Arguing that “religion” is an invalid category

For the past two or three decades, there have been scholars who have argued (fairly persuaively, in my view) that “religion” is not a particularly useful category. I’m currently working my way through Tim Fitzgerald’s book The Ideology of Religious Studies (Oxford Univ. Press, 2000), and Fitzgerald offers some compelling arguments why “religion” is not a useful category for academic study. For example:

“Claims … that religion is a phenomenon, or humans are religious beings, or all societies have religion(s), or religion is an aspect of society, or society is an aspect of religion imply a further proposition that ‘religion’ indicates some reality that is not already covered by ‘society’ and ‘culture,’ that religion is something over and above and additional to society and culture. Outside of a specific theological claim, this implication is, I believe, a fallacy. This is because there are virtually no situations now in the scholarly literature produced by religious studies writers where religion has any useful work to do as an analytical category pointing us to some distinctive aspect of human reality. The word ‘religion’ is now used to refer to so many different things that it has become virtually synonymous with ‘culture’ and ‘society’ in the broadest senses….” (p. 222)

I find a great deal to agree with in this statement. Having had some training the fine arts, I’m more inclined to think of ‘religion’ as part of one specific aspect of culture, the arts: a religious building combines architecture and installation art; religious services are performance art with music, or maybe they’re drama, improv, theatre games; ritual is conceptual art (or is conceptual art ritual? they’re hard to tell apart).

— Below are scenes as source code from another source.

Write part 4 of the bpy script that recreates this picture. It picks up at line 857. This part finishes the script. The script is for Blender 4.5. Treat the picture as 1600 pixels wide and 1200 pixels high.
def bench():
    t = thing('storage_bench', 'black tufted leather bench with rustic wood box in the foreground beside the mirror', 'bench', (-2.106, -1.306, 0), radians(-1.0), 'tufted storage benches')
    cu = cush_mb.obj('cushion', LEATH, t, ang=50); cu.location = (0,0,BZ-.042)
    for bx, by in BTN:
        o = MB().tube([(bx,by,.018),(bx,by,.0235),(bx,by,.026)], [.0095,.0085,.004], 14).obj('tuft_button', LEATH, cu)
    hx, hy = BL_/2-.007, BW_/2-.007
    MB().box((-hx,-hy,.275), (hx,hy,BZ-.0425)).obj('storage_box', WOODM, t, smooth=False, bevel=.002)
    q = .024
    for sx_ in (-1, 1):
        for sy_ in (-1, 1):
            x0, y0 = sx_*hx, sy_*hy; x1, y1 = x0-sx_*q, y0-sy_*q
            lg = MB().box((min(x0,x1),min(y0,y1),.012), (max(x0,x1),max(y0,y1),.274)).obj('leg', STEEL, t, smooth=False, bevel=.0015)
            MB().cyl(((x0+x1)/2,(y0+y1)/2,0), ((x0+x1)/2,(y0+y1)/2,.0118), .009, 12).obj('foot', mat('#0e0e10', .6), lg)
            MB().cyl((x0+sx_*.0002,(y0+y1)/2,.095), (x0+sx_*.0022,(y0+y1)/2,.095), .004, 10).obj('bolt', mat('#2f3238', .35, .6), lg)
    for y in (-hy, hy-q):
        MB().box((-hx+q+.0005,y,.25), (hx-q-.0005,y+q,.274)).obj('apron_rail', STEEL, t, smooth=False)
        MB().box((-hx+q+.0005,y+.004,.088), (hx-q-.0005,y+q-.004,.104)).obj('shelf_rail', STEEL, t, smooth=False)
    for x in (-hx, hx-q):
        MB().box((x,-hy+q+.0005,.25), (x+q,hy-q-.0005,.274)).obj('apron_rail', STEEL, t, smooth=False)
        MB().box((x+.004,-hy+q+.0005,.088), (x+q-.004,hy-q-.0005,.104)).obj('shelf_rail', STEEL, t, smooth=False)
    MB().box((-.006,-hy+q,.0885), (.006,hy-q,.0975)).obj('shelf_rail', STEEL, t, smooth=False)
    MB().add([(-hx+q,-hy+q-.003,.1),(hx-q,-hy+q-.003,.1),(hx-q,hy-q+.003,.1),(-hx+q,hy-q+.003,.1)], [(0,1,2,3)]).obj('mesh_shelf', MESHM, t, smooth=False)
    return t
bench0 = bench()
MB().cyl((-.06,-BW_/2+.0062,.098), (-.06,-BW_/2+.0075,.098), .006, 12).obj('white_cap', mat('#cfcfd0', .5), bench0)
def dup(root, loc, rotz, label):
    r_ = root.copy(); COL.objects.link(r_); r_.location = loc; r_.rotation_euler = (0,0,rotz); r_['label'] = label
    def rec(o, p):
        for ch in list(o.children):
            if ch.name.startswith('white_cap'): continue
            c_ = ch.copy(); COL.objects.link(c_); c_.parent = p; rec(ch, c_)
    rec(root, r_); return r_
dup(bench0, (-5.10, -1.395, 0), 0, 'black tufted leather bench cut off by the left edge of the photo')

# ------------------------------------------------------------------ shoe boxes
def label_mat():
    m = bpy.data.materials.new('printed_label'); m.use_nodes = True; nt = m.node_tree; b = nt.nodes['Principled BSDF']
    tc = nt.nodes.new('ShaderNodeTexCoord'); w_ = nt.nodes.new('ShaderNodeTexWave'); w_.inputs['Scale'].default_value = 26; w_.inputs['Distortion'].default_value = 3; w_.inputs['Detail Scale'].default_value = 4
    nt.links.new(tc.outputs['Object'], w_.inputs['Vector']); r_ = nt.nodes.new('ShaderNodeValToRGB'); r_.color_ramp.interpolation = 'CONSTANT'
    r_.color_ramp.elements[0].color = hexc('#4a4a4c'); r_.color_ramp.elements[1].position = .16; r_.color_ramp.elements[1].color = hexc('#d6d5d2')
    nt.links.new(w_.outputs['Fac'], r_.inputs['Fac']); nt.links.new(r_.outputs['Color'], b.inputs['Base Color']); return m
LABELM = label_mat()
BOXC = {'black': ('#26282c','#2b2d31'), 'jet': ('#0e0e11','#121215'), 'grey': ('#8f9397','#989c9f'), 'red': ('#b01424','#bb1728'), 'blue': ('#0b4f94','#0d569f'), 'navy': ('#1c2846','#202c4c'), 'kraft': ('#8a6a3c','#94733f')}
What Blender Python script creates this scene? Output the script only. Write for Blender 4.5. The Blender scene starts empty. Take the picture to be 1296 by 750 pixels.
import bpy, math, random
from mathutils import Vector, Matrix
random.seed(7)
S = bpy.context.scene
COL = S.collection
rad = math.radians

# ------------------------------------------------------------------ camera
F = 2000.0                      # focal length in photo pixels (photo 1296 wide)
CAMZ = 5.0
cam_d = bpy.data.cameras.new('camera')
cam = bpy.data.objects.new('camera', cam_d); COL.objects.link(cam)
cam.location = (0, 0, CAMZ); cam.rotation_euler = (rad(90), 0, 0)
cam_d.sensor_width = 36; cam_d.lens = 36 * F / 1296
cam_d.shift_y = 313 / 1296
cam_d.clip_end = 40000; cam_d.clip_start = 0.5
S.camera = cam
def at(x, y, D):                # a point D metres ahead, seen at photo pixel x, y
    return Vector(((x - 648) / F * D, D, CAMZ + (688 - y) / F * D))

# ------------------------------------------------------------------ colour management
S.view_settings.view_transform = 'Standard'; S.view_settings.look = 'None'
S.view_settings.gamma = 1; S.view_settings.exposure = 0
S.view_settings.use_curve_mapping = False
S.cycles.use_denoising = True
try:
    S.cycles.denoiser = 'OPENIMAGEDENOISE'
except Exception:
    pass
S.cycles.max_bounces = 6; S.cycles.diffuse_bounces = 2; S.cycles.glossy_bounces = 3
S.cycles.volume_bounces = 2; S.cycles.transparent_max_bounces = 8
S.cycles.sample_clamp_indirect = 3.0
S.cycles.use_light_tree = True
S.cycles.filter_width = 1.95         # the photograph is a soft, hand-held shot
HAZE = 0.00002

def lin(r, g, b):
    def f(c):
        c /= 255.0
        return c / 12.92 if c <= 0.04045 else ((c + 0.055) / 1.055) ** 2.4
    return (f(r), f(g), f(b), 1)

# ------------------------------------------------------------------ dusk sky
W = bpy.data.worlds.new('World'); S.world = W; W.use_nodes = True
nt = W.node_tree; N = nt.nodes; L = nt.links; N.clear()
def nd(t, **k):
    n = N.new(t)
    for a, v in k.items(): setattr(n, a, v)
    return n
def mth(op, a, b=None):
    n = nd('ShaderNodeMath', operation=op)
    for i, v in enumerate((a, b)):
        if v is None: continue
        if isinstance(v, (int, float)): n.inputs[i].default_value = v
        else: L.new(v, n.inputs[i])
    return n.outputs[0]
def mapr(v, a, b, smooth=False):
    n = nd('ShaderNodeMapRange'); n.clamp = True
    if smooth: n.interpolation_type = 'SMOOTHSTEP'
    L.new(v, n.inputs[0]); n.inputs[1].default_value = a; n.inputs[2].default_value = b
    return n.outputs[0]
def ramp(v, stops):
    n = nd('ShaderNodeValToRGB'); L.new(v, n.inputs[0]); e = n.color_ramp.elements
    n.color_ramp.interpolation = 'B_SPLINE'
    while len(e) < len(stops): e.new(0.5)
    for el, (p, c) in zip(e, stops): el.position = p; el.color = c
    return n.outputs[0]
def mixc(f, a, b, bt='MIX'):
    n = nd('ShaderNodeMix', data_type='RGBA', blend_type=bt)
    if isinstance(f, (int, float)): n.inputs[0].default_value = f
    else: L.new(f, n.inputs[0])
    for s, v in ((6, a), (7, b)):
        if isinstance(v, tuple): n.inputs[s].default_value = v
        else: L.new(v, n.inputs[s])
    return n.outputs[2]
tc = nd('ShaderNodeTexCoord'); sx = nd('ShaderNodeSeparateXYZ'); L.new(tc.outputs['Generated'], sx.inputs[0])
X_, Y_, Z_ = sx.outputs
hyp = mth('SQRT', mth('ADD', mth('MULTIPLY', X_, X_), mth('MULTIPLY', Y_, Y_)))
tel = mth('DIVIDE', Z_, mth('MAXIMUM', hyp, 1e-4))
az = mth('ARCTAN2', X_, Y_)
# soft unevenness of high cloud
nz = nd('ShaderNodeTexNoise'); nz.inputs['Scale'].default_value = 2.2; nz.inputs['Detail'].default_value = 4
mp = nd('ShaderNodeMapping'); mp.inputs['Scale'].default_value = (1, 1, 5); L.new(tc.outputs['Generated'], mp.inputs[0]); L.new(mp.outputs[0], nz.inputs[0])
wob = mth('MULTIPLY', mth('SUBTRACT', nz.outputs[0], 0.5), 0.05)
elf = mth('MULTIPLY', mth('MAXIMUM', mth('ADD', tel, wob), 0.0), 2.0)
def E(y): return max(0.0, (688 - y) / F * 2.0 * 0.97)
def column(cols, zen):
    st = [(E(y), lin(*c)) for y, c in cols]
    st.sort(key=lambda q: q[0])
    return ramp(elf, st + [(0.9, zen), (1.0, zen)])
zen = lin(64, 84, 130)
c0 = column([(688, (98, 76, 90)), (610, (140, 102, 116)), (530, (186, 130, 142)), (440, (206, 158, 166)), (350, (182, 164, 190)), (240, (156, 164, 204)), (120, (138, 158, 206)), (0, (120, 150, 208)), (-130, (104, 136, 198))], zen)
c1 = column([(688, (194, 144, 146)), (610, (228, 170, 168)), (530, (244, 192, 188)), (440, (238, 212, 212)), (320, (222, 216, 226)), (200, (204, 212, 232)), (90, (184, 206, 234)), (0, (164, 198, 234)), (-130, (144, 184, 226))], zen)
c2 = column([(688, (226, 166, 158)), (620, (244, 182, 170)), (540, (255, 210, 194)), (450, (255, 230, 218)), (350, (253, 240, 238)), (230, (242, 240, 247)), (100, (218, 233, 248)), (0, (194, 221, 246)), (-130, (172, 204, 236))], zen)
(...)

One of the differences between what we call “religion” and what we call “art” in our culture is that “art” is made by experts and bought and sold by rich people, whereas “religion” is co-created by a few experts and lots more non-experts, and it is (in many cases) self-funded and not consumed but participatory. If that’s the case, then when I look at the continuum from art (created by experts, consumed by rich people) to religion (co-created by non-experts, participatory-not-consumed), I want to be on the far left of the “religion” end of the continuum.